In calculus, the concept of derivatives is fundamental. At its core, the derivative represents how a function changes as its input changes. Imagine a car's speedometer: if the car's speed changes smoothly, the speedometer's needle is moving constantly. Similarly, the derivative tells us about changes in the function's value.

The derivative from first principles, also known as the limit definition of a derivative, provides a formal foundation. For a function \(f(x)\), the derivative \(f'(x)\) is given by the limit:

\[f'(x) = \lim_{{h \to 0}} \frac{{f(x+h) - f(x)}}{h}\]
This formula essentially computes the slope of the tangent line to the function \(f(x)\) at any point \(x\). By using smaller values of \(h\), we approach the exact slope at that point—just like the exact speed of the car at a specific moment.

The beauty of first principles lies in its ability to prove derivative formulas from the ground up, void of shortcuts or assumptions. For the cosine function, this definition transforms into a powerful tool to demonstrate its rate of change as \(-\sin x\).

Trigonometric Identities

Trigonometric identities are crucial for working with derivatives, especially when handling trigonometric functions like \(\cos x\). These identities simplify expressions and make it possible to manipulate and solve complex equations.

The key identity used in our proof is the cosine addition formula:

• \(\cos(a + b) = \cos a \cos b - \sin a \sin b\)

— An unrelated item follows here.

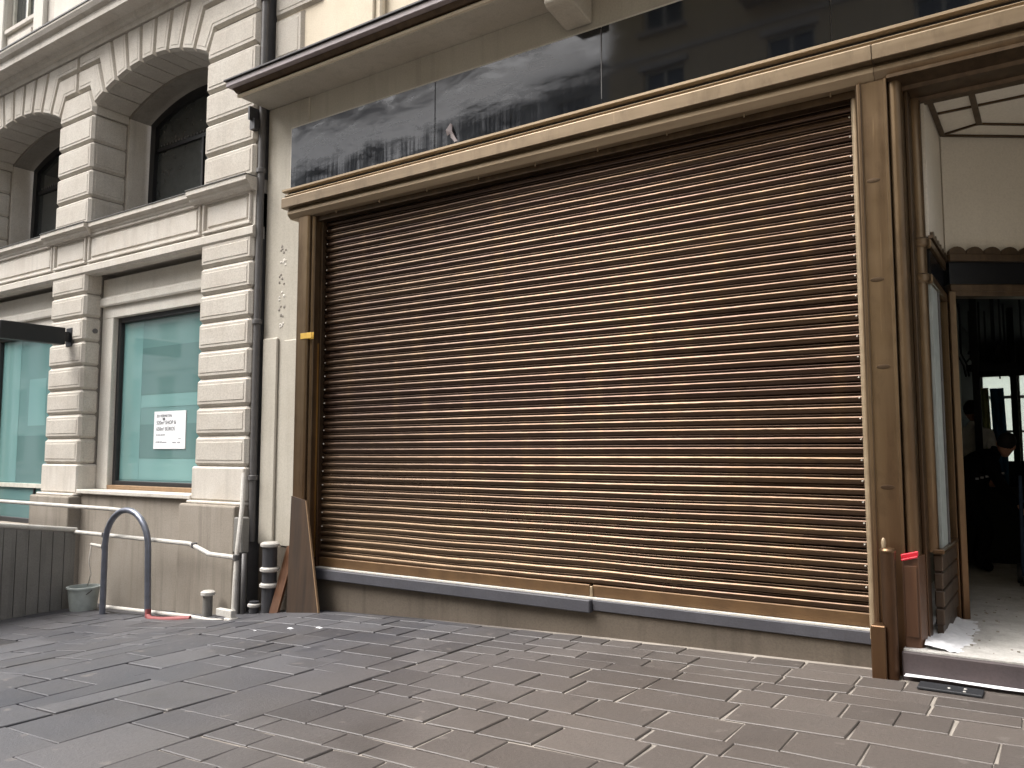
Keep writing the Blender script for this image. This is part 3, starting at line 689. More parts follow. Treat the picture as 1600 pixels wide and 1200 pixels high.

This identity allows us to express \(\cos(x+h)\) in terms of \(\cos x\), \(\cos h\), \(\sin x\), and \(\sin h\). When applying the definition of the derivative to \(\cos x\), we replace \(\cos(x+h)\) using this formula. This step reveals the underlying pattern that simplifies our expression and leads us to a solution.

Understanding and applying these trigonometric identities not only clarifies each parameter's behavior in the equation but also fosters a deeper appreciation of the interconnected nature of mathematics. It's like having a map in an unfamiliar city, helping easily spot shortcuts and essential routes.

Calculus Proof

Proving that the derivative of \(\cos x\) is \(-\sin x\) is a satisfying exploration into the world of calculus. Let's take a closer look at how each step contributes to the proof, weaving together limits and trigonometry.

Initially, we apply the first principles of derivatives to the function \(\cos x\):
\[\lim_{{h \to 0}} \frac{{\cos(x+h) - \cos(x)}}{h}\]
Then, armed with the trigonometric identity \(\cos(x+h) = \cos x \cos h - \sin x \sin h\), the expression becomes manageable:

\[\lim_{{h \to 0}} \frac{{(\cos x \cos h - \sin x \sin h) - \cos x}}{h}\]
By separating the expression into distinct parts and calculating known limits:

• \(\lim_{{h \to 0}} \cos x \frac{{\cos h - 1}}{h}\) which equals zero
• \(\lim_{{h \to 0}} \sin x \frac{{\sin h}}{h}\) which equals \(\sin x\)

We find that the derivative indeed simplifies nicely:
\[0 \cdot \cos x - 1 \cdot \sin x = -\sin x\]
This proof elegantly blends the meticulous process of calculus with the simplicity of trigonometry, illustrating how foundational principles and identities affirm the mathematical truths we accept daily.